Tuesday, July 15, 2008

i actly contemplated sharing with you all and who I'll be how i feel about yesterday's race, about how i feel now... but as it was formulating in my mind, i just can't bring myself to blog about it anymore because a lot of vulgarities will be spewed .i'll lose my good girl image and i'll pollute my mind.

so maybe another time when i've cooled down. and hey, isn't that what i said abt cross natls? i keep letting myself down man. and it aint only me, but my teammates, coach, family etc. a redeemable chance thrown away because of ,as what my friend put it, laziness. much as it is so blatant and pissed off -ing , i do find some truth in it. which stinks even more. because it's not his fault for saying so. but mine. i must have done something for someone to say such a statement abt someone yes. maybe thats why i even went to talk with him in the first place, to have some crude truth thrown in my face.to have a scolding because i can't do it so to myself .

you know when you're angry at someone, you can do mean things to him like give him the cold war or destroy his lecture notes or say mean things to him.

but when you're angry at yourself, and this anger ain't gonna simmer down, how? how can you avoid yourself? how can you destroy yr lecture notes when you've a levels in 4mths? how can you say mean things to yourself? ( ....what i'm gonna say to myself, i already know it, they have always been swimming ard my head...) this feeling sucks.

when you're angry at someone, when they have done something wrong and you have to scold him or throw some harsh truths about reality to him, it's easy (relatively). just confront him and 'HEY YOU loser. listen up ..etc etc'

when i look at myself in the mirror, i see someone who deserves a bashing, a scolding. that girl there needs some serious trashing and rebuking man. seriously, for all that's been blessed and entrusted in her hands...what the hell goes through that screwed up mind?

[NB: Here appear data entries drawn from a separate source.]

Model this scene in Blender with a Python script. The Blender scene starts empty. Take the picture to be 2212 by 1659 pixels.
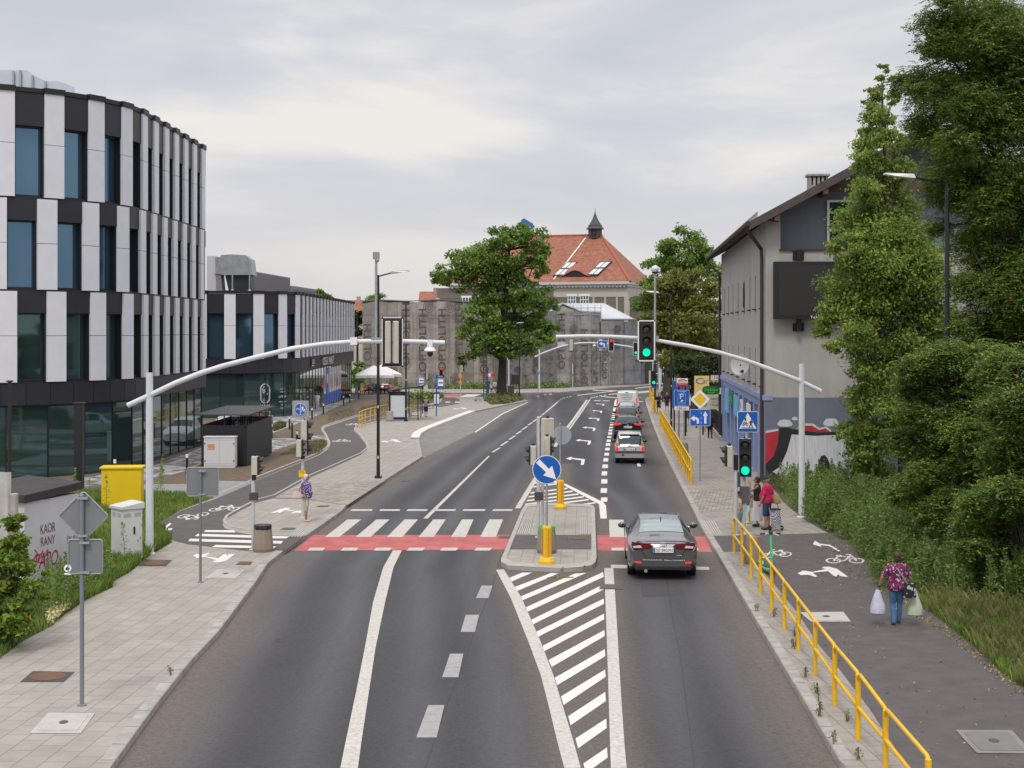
import bpy,bmesh,math,random
import numpy as np
from mathutils import Vector,Matrix
from mathutils import noise as mnoise
from mathutils.geometry import tessellate_polygon
random.seed(7);rng=np.random.default_rng(7)
S=bpy.context.scene
COL=S.collection
R=math.radians
V=Vector
# ------------------------------------------------------------------ camera, sky, sun, exposure
F,CX,HY,CAMH=3100.0,1106.0,713.0,6.5
cam_d=bpy.data.cameras.new('camera');cam=bpy.data.objects.new('camera',cam_d);COL.objects.link(cam)
cam.location=(0,0,CAMH);cam.rotation_euler=(R(90),0,0)
cam_d.sensor_width=36;cam_d.lens=F/2212*36;cam_d.shift_y=-116.5/2212
cam_d.clip_start=0.5;cam_d.clip_end=5000
S.camera=cam
S.view_settings.view_transform='Standard';S.view_settings.look='None'
S.view_settings.exposure=0.0;S.view_settings.gamma=1.0
S.view_settings.use_curve_mapping=False
try:
 S.cycles.max_bounces=6;S.cycles.diffuse_bounces=3;S.cycles.glossy_bounces=3
 S.cycles.transparent_max_bounces=8
except Exception:
 pass
SUN_EL,SUN_AZ=56.0,196.0
W=bpy.data.worlds.new('World');S.world=W;W.use_nodes=True
wn,wl=W.node_tree.nodes,W.node_tree.links
wn.clear()
def wnode(t,**k):
 n=wn.new(t)
 for a,b in k.items():setattr(n,a,b)
 return n
w_out=wnode('ShaderNodeOutputWorld');w_bg=wnode('ShaderNodeBackground');w_bg.inputs[1].default_value=0.1
w_sky=wnode('ShaderNodeTexSky',sky_type='NISHITA');w_sky.sun_disc=False
w_sky.sun_elevation=R(SUN_EL);w_sky.sun_rotation=R(SUN_AZ);w_sky.dust_density=2.0
w_tc=wnode('ShaderNodeTexCoord');w_map=wnode('ShaderNodeMapping')
w_map.inputs['Scale'].default_value=(1.0,1.0,4.2);w_map.inputs['Location'].default_value=(0.45,0.2,0.13)
wl.new(w_tc.outputs['Generated'],w_map.inputs['Vector'])
w_n1=wnode('ShaderNodeTexNoise');w_n1.inputs['Scale'].default_value=3.4;w_n1.inputs['Detail'].default_value=7;w_n1.inputs['Roughness'].default_value=.52
w_n1.inputs['Distortion'].default_value=.35
wl.new(w_map.outputs[0],w_n1.inputs['Vector'])
w_r=wnode('ShaderNodeValToRGB');cr=w_r.color_ramp
cr.elements[0].position=.38;cr.elements[0].color=(.615,.635,.70,1)
cr.elements[1].position=.64;cr.elements[1].color=(.90,.865,.82,1)
e=cr.elements.new(.50);e.color=(.69,.695,.745,1)
wl.new(w_n1.outputs[0],w_r.inputs[0])
w_sep=wnode('ShaderNodeSeparateXYZ');wl.new(w_tc.outputs['Generated'],w_sep.inputs[0])
w_gain=wnode('ShaderNodeMapRange');w_gain.inputs[1].default_value=.24;w_gain.inputs[2].default_value=.95
w_gain.inputs[3].default_value=1.0;w_gain.inputs[4].default_value=2.4
wl.new(w_sep.outputs[2],w_gain.inputs[0])
w_hz=wnode('ShaderNodeMapRange');w_hz.inputs[1].default_value=0.0;w_hz.inputs[2].default_value=.13
w_hz.inputs[3].default_value=.85;w_hz.inputs[4].default_value=0.0
wl.new(w_sep.outputs[2],w_hz.inputs[0])
w_m0=wnode('ShaderNodeMix',data_type='RGBA');w_m0.inputs[7].default_value=(.735,.705,.695,1)
wl.new(w_hz.outputs[0],w_m0.inputs[0]);wl.new(w_r.outputs[0],w_m0.inputs[6])
w_v=wnode('ShaderNodeVectorMath',operation='SCALE');wl.new(w_m0.outputs[2],w_v.inputs[0]);wl.new(w_gain.outputs[0],w_v.inputs['Scale'])
w_v10=wnode('ShaderNodeVectorMath',operation='SCALE');w_v10.inputs['Scale'].default_value=10.0
wl.new(w_v.outputs[0],w_v10.inputs[0])
w_m1=wnode('ShaderNodeMix',data_type='RGBA');w_m1.inputs[0].default_value=.94
wl.new(w_sky.outputs[0],w_m1.inputs[6]);wl.new(w_v10.outputs[0],w_m1.inputs[7])
wl.new(w_m1.outputs[2],w_bg.inputs[0]);wl.new(w_bg.outputs[0],w_out.inputs[0])
sun_d=bpy.data.lights.new('sun','SUN');sun=bpy.data.objects.new('sun',sun_d);COL.objects.link(sun)
sun_d.energy=1.5;sun_d.angle=R(13);sun_d.color=(1.0,.93,.82)
sdir=V((math.sin(R(SUN_AZ))*math.cos(R(SUN_EL)),math.cos(R(SUN_AZ))*math.cos(R(SUN_EL)),math.sin(R(SUN_EL))))
sun.rotation_euler=sdir.to_track_quat('Z','Y').to_euler()
sun.location=(0,0,60)
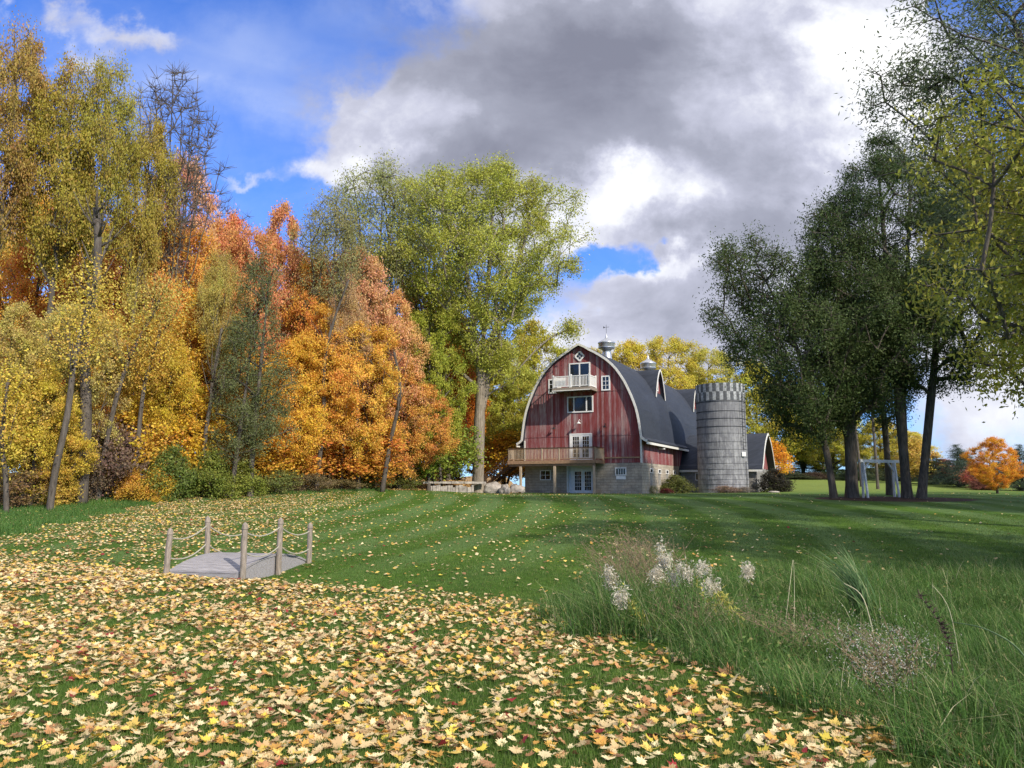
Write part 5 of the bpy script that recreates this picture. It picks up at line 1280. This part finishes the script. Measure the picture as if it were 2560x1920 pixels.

how do you give yourself a much deserved beating . how how how. i must recover quickly. i 'm going nuts thinking about it.
screwing up a levels will not be doing myself any harm at all, it will be letting down my coaches, teachers, classmates, parents and maker.

i've not been a very good follower but yeah, i should try to salvage my relationship with the play-maker as much as i (think i) can. obedience and being good and all .at least my 17yrs of going to church has put some sanity in me.